Nobody likes unreliability in anyone - a stockbroker, a teacher, a spouse - least of all when somebody else downstream is depending on a delivery. Do you have reliability-problems with your writer?

Here are a couple of ways to think about this. None is a perfect solution, but perhaps you can use them in combination to deal with this.

Pick Your Priorities
Everybody wants best-cheapest-fastest. Which do you want most? If you're getting good content ("best") at the price you want ("cheapest"), then maybe you give a little on deadlines ("fastest").

Engage Your Writer on the Subject
Tell your writer about your priorities. Find out why he misses deadlines. You have needs in this relationship and as long as you don't get ruthless and stake a claim to all of the marbles, you and the writer can have some kind of dialog beyond, "What should we do about the first paragraph?"

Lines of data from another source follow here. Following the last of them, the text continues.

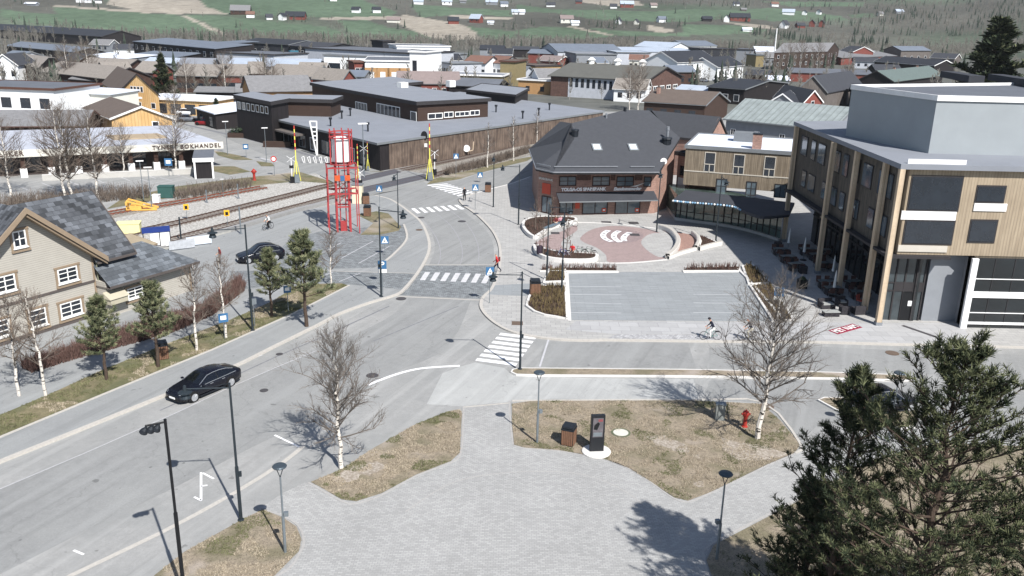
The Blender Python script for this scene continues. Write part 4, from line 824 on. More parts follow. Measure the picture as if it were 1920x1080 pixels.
# right brick side windows
H2 = House('brick_annex', 'narrow brick link between the bank and the timber clad building', 'building', G(1268, 340, 3.5), G(1292, 345, 3.5), 7, 7, zr=3.5); H2.walls(CO['brick']); H2.roof('flat', 0, RO['dark'], TRIMD)
H2.win('f', .5, 4.4, 1, 1.3, 1, 1, fr=BRW, fw=.1); H2.win('f', .3, 2.6, 1.3, 1.5, 1, 1, fr=WHITE, fw=.1, pane=WHITE)

# ============================================================ TIMBER CLAD BUILDING
H = House('timber_building', 'timber clad building with white roof and curved glass ground floor', 'building', (1286, 278), (1500, 292), 8.5, 13)
mb = MB(); mb.box(0, 0, 3.9, H.w, H.d, 8.5); H.part('wall', mb, CO['slat'])
roof = H.roof('flat', 0, RO['snow'], TRIMG, .15, .2)
c = H.hit('f', 1418, 274); H.chimney(c[0], 1.6, 8.6, 10.6, CO['brick'], 1.1, roof)
c = H.hit('f', 1392, 262); mb = MB(); mb.box(c[0]-1.6, 7, 8.8, c[0]+1.4, 9, 10); H.part('roof_unit', mb, TRIMG, roof); 
WF = mat('wood_window_frame', (190, 184, 174), .7, .05); REDB = mat('red_blind', (120, 40, 44), .7, .1)
for a in ((1319, 286, 1343, 322), (1373, 290, 1398, 327), (1430, 294, 1456, 332)):
    f = H.winp('f', *a, nx=1, nz=1, fr=WF, fw=.09); x0, z0 = H.hit('f', a[0], a[3]); x1, z1 = H.hit('f', a[2], a[1])
    mb = MB(); mb.box(x0, -.09, z0+(z1-z0)*.38, x1, -.03, z0+(z1-z0)*.38+.09); mb.box((x0+x1)/2-.045, -.09, z0, (x0+x1)/2+.045, -.03, z0+(z1-z0)*.38); H.part('glazing_bar', mb, WF)
for a in ((1341, 336, 1364, 362), (1397, 341, 1420, 366)): H.winp('f', *a, nx=2, nz=2, fr=TRIMD, fw=.12, pane=GL2)
H.winp('f', 1450, 346, 1476, 370, nx=2, nz=1, fr=TRIMD, fw=.1, pane=GL2)
mb = MB(); a = H.hit('f', 1290, 320); mb.box(0, -.05, a[1]-.06, H.w, -.006, a[1]+.06); H.part('cladding_band', mb, WF)
# glass pavilion under the wavy canopy
gb = PL((1266, 412), (1300, 417), (1355, 424), (1395, 432), (1428, 441), (1462, 452), z=KZ, n=3); H3 = thing('glass_pavilion', 'glass walled pavilion under a dark wavy canopy with blue white lights', 'pavilion', gb[0])
O3 = gb[0]; loc = [p-O3 for p in gb]; back = [p+Vector((0, 7.5, 0)) for p in loc][::-1]
DGL = mat('pavilion_glass', (74, 88, 84), .05, .6, .35, spec=.9)
mb = MB(); mb.prism([(p.x, p.y) for p in loc+back], .3, 3.2); mb.build('glass_wall', DGL, H3)
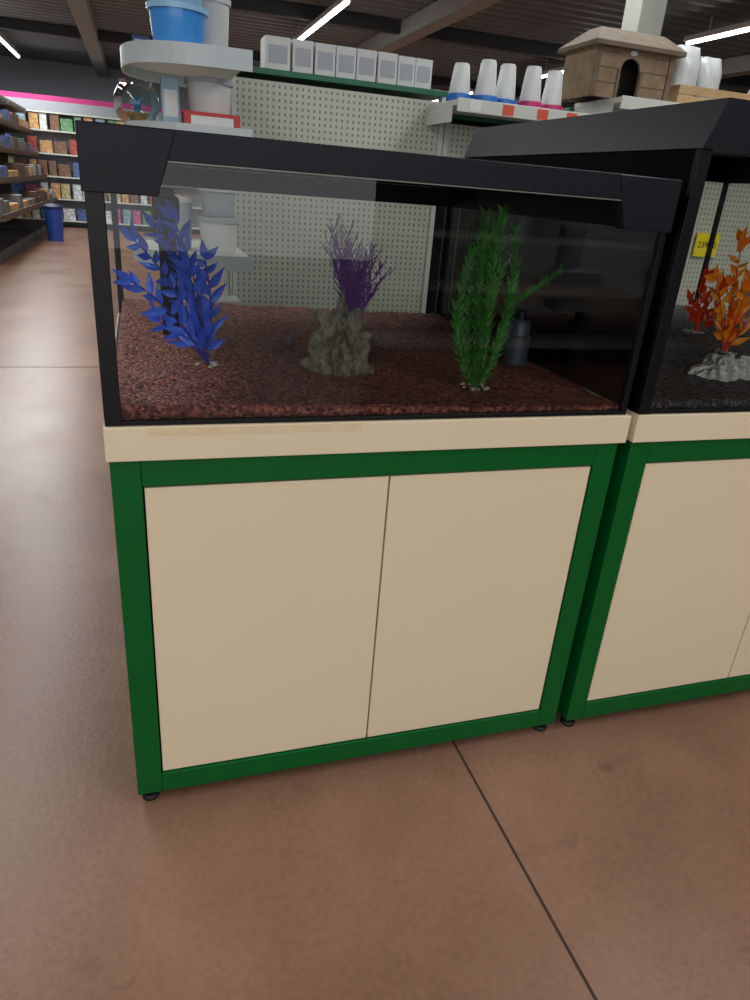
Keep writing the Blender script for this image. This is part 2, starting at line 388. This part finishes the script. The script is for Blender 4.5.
leafy('artificial_plant',B,[((0,0,0),(-.01,.02,.18),(-.06,0,.295)),((0,0,0),(-.05,-.02,.17),(-.135,-.03,.25)),((0,0,0),(-.06,-.03,.12),(-.145,-.04,.175)),
   ((0,0,0),(.02,.02,.12),(.0,0,.22)),((0,0,0),(-.04,.04,.05),(-.095,.03,.085)),((0,0,0),(-.02,.05,.2),(-.09,.06,.27)),((0,0,0),(-.01,.01,.1),(-.035,.0,.2))],
   M_blue,M_bluestem,'blue broad-leaved plastic plant standing on reddish gravel',L=.058,w=.017,step=.0155,seed=3,minx=-.183)
leafy('artificial_plant',(1.74,.6,.962),[((0,0,0),(-.01,0,.1),(-.02,0,.17)),((0,0,0),(.03,.02,.08),(.05,0,.15)),((0,0,0),(-.03,-.02,.06),(-.05,0,.1)),((0,0,0),(.03,-.03,.05),(.02,-.03,.11))],
   M_orange,M_orange,'small orange plastic plant on dark gravel',L=.05,w=.02,step=.014,seed=5)
leafy('artificial_plant',(1.655,.38,.948),[((0,0,0),(-.02,0,.16),(-.04,0,.30)),((0,0,0),(.02,.02,.16),(.05,0,.3)),((0,0,0),(-.05,-.02,.1),(-.09,0,.2)),((0,0,0),(.04,-.03,.1),(.08,-.03,.2)),((0,0,0),(-.01,-.03,.1),(-.01,-.03,.18))],
   M_yellow,M_orange,'tall yellow-orange plastic plant on dark gravel',L=.055,w=.022,step=.014,seed=9)
random.seed(21)
P=(.585,.55,.93)
t=thing('artificial_plant',P,'fine purple twiggy plastic plant behind grey rock','aquarium plant')
bs=bmesh.new(); bl=bmesh.new()
for i in range(24):
    a=random.uniform(-1,1); top=Vector((a*.075-.01,random.uniform(-.05,.05),random.uniform(.17,.275)-max(0,a)*.07))
    pts=bez((0,0,0),(top.x*.25,top.y*.3,top.z*.55),top,10); tubebm(bs,pts,.0018,.0009,4)
    for j in range(3,11):
        for s in (-1,1,random.choice((-1,1))):
            p=pts[j]; d=(pts[j]-pts[j-1]).normalized()
            dd=(d+Vector((s*random.uniform(.3,.8),random.uniform(-.5,.5),random.uniform(0,.3)))).normalized(); L=random.uniform(.025,.045)
            q=p+dd*L*.6; r_=q+(dd+Vector((0,0,.5))).normalized()*L*.5
            tubebm(bl,[p,q,r_],.0013,.0007,3)
            tubebm(bl,[q,q+(dd+Vector((random.uniform(-.8,.8),0,.3))).normalized()*L*.4],.001,.0006,3)
from_bm('stem',bs,M_purple,t,P); from_bm('leaves',bl,M_purple,t,P); pebble_base(t,P,.03)
G=(.765,.14,.918); random.seed(31)
t=thing('artificial_plant',G,'tall green plastic plant with serrated strands on gravel','aquarium plant')
bs=bmesh.new(); bl=bmesh.new()
st=[((0,0,0),(-.03,0,.2),(-.03,0,.36)),((0,0,0),(.03,.02,.2),(.012,.01,.37)),((0,0,0),(-.09,0,.14),(-.05,.0,.29)),((0,0,0),(.07,-.01,.14),(.035,-.01,.34)),
    ((0,0,0),(.02,.03,.1),(-.01,.02,.32)),((0,0,0),(-.08,-.02,.08),(-.075,-.01,.19)),((0,0,0),(.07,0,.1),(.055,0,.25)),((.02,0,.17),(.07,0,.185),(.165,.0,.26)),((0,0,0),(-.03,-.03,.1),(.01,-.03,.27)),
    ((0,0,0),(-.05,.02,.12),(-.03,.01,.33)),((0,0,0),(.03,-.03,.1),(.04,-.02,.22)),((0,0,0),(0,-.03,.1),(-.02,-.03,.35)),((0,0,0),(.0,.03,.2),(.02,.03,.36))]
for si,(p0,p1,p2) in enumerate(st):
    pts=bez(p0,p1,p2,16); tubebm(bs,pts,.0018,.0009,4)
    L0=sum((pts[i+1]-pts[i]).length for i in range(16)); n=int(L0/.0065)
    for i in range(2,n):
        q=i/n*16; j=min(15,int(q)); p=pts[j].lerp(pts[j+1],q-j); d=(pts[j+1]-pts[j]).normalized()
        for s in (-1,1):
            a=d.cross(Vector((0,1,0))).normalized()*s
            dd=d*.8+a*.55+Vector((0,random.uniform(-.5,.5),0))
            leafbm(bl,p,dd,random.uniform(.016,.027)*(.7 if si==7 else 1),.0034,curl=.15,prof=(.6,1,.7))
from_bm('stem',bs,M_greenleaf,t,G); from_bm('leaves',bl,M_greenleaf,t,G); pebble_base(t,G,.032)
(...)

Build It Into the Contract
You can try to clause your way around the problem of punctuality by building in milestones and consequences, but if your writer has serious reliability-problems, that won't help much. This may suit your personality and business-preference, though. Be prepared to play the heavy if push comes to shove and you need to invoke the consequences (warnings, notices, discounts for late delivery).

Ask the Writer
Ask your writer candidly what she would do in your position, if deliveries were consistently late. That's as close to the bone as you can get in stating your view of the problem. Frankly, though, some people - not just writers, believe it or not - suffer from a pathologic inability to put themselves in anybody else's shoes, so you may not get very far with this.


Folks, this is a business relationship, so treat it like one, and convey your attitude to your writer. You can be fair and work out a satisfactory middle ground for both of you, even if you have to move from best-cheapest-fastest to better-cheaper-faster.